Jazzın babalarını dinlemeden büyüyenlerin süreç içinde kendi türlerini seçerek popa, roc'ka, discoya, tecnoya R&B'ye yönelmeleri 'zevklerle renkler tartışılmazmış' modunun ete kemiğe büründürülmüş sloganı gibi adeta;

Olmaya da devam edecek.

Dibine düşen armutların ayakta kalan nesilleri olarak dinleyeceğimiz müziklere zamanında hür irademizle kendimiz karar versek de;

Bugünün jenerasyonuna anne, babalar olarak Kerem Görsev, Fatih Erkoç, Ferit Odman,  Volkan Hürsever  gibi jazz müziğine damgasını vurmuş Türk starlarını hiç değilse isim olarak anlatıp, aktarmamız borcumuz olmalıdır diye düşünüyorum.

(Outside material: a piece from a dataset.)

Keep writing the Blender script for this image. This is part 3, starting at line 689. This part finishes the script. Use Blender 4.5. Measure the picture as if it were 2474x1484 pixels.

 Piyanist Kerem Görsev'in maestroluğunda kontrbasta Volkan Hürsever, bateride Bursa'nın medarı iftiharı Ferit Odman'ın nefis  performanslarıyla desteklediği Fatih Erkoç o kadife gibi yumuşak sesiyle yorumladığı birbirinden harika şarkılarla bir avuç Bursalıyı zaman tünelinden geçirerek unutamayacakları bir yolculuğun özel konukları yaptı.

O hiç unutulmayacak şarkısının sözlerinde olduğu gibi 'elleri ve gözleri bomboş' kalsa da, dinleyenlerine yaşattığı büyülü müzik gecesinin sonunda kulisine dinmeyen alkışlarla uğurlanması o gece adına en büyük tesellisi olmalıydı.

'Bir sanatçının en büyük ödülü konserinin bitiminde göğe yükselen alkışlardır' der iyi bilenler.

Erkoç'la arkadaşları da aynen böyle uğurlandılar kendilerini hazırladıkları kulise.

Bir sanatçı için bundan daha büyük bir mutluluk olamaz kuşkusuz.

Fatih Erkoç konserinde "The Lady From Istanbul" adlı albümünde yer alan "Fly Me to the Moon", "What a Wonderful World", "Secret Love", "Moon River" gibi klasik şarkılarının yanı sıra; piyanist Görsev'in kendi bestelerinin de yer aldığı geniş bir repertuarla Bursalıları müziğe doyurdu.

Benim içinse gecenin en büyük farkındalığı;

Canlı olarak izlemeyi çok istediğim Bursalı öğretmen İbtihal Odman ile, Kükürtlü WAMTES Tesisleri içindeki eski Kükürtlü Otelinin sahibi merhum iş adamı Giray Odman'ın oğulları olan dünyaca ünlü caz bateristi Ferit Odman'ın temposu ile şarkıları ağır konsere enfes davul sololarıyla farklı bir konseptte renk ve heyecan katmasıydı.

Büyüledi hepimizi Ferit Odman; büyülendik resmen.

Caz müziği, kökleri Afro-Amerikan halk müziği, blues ve ragtime'a dayanan, özgün ve etkileyici bir müzik türü olsa da; her koşulda kendisine dinleyici bulmuş çok özel bir konsept.

Bu konseri kaçıranların çok şey kaybettiklerini söyleyebilirim.

Özellikle genç jenerasyon;

Belki de hiç bilmedikleri bu müzik türüyle tanışarak hastası bile olabilirlerdi !.

Büyüklerimiz boşuna 'kaçan balık büyük olur.' dememiş.

Öyle oldu gençler maalesef !.

'Bir dahaki sefere artık' diyerek bitirelim.